The NASA pilot, who earned his doctorate in 2000 from the U of R, conducted scientific experiments and maintenance as a member of the SpaceX Crew-5 mission. The team launched from Florida on Oct. 6 and parachuted down in a capsule off Florida’s Gulf coast, near Tampa, on Saturday night.

Joining Cassada on the Spacex capsule were Texas-based astronaut Nicole Mann, Japanese astronaut Koichi Wakata, and Russian cosmonaut Anna Kikina. After landing, the crew flew back to NASA’s Johnson Space Center in Houston.

After landing, Cassada Tweeted that the team “left the International Space Station and human spaceflight a little better than we found it.”

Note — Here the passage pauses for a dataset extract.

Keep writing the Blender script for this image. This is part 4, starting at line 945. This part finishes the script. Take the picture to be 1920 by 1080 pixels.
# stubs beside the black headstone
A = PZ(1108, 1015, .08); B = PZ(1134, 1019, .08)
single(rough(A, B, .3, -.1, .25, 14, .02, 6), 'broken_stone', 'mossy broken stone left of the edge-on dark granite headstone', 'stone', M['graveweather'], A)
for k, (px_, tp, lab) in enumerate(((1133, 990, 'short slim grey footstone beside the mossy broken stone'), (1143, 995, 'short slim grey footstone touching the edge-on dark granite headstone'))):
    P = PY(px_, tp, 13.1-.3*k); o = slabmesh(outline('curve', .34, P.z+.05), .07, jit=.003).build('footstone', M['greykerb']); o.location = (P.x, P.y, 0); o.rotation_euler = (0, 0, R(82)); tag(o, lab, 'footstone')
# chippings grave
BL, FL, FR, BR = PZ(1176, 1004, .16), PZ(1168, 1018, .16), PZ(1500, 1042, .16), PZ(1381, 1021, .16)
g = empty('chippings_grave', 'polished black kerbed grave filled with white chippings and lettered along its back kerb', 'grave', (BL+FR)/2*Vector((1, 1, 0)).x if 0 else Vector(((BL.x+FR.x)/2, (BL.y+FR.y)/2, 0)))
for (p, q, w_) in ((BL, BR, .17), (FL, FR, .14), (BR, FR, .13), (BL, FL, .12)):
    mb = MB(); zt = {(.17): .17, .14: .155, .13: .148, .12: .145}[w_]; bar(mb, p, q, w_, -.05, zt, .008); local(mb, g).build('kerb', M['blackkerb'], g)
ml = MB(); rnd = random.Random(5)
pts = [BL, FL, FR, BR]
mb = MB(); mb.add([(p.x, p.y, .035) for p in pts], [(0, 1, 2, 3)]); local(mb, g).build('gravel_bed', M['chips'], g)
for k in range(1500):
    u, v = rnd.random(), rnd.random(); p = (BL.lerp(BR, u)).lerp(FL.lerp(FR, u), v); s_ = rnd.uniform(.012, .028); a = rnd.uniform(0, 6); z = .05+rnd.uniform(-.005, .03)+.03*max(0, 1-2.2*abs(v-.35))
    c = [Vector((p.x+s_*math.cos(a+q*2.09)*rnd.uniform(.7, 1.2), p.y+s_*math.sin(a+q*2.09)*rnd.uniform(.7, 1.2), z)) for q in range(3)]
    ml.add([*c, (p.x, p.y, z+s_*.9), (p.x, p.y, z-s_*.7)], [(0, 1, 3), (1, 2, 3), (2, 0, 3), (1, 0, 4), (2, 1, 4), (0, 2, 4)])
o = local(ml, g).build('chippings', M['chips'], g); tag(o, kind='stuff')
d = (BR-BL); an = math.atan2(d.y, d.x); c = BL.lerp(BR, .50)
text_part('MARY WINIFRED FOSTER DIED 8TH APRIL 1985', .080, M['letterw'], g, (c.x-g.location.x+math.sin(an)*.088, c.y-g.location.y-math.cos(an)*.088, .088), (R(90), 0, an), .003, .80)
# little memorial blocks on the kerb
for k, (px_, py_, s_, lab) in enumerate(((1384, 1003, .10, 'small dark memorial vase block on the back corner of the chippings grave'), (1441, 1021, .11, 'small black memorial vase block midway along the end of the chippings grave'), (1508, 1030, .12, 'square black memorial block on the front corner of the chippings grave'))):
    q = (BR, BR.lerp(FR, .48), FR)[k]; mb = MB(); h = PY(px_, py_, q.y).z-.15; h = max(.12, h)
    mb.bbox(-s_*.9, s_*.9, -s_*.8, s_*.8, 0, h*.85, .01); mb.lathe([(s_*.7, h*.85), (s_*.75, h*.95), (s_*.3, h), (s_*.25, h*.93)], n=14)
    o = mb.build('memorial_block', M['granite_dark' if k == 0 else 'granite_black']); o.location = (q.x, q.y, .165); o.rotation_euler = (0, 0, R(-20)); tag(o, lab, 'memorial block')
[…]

In February, Cassada spoke to students of the Rochester City School District live from the International Space Station. He answered students’ questions about how he eats, sleeps, and works in space. During the video call, he made a peanut butter and jelly sandwich with a tortilla and bottles that floated in the air.

Cassada conducted three spacewalks outside the station to install Roll-Out Solar Arrays, according to NASA. During their mission, the crew rotated around the Earth 2512 times.

Some experiments the crew conducted focused on food production. They grew dwarf tomatoes along with plants without soil and tested a system to produce yogurt, kefir, and yeast-based beverages.

The crew also reinstalled the station’s bioprinting facility as a stepping stone in plans to produce whole human organs in space. To help improve Moon rover designs, Cassada and his team studied how liquids move in a container that’s simulated by lunar gravity. While in space, the crew launched Uganda and Zimbabwe’s first satellites.

This was Cassada’s first space flight, although he’s been an astronaut for NASA since 2013. The 49-year-old was born in San Diego, grew up in Minnesota, and served as a test pilot for the Navy before joining NASA. According to the U of R, he is the third alumni to go into space.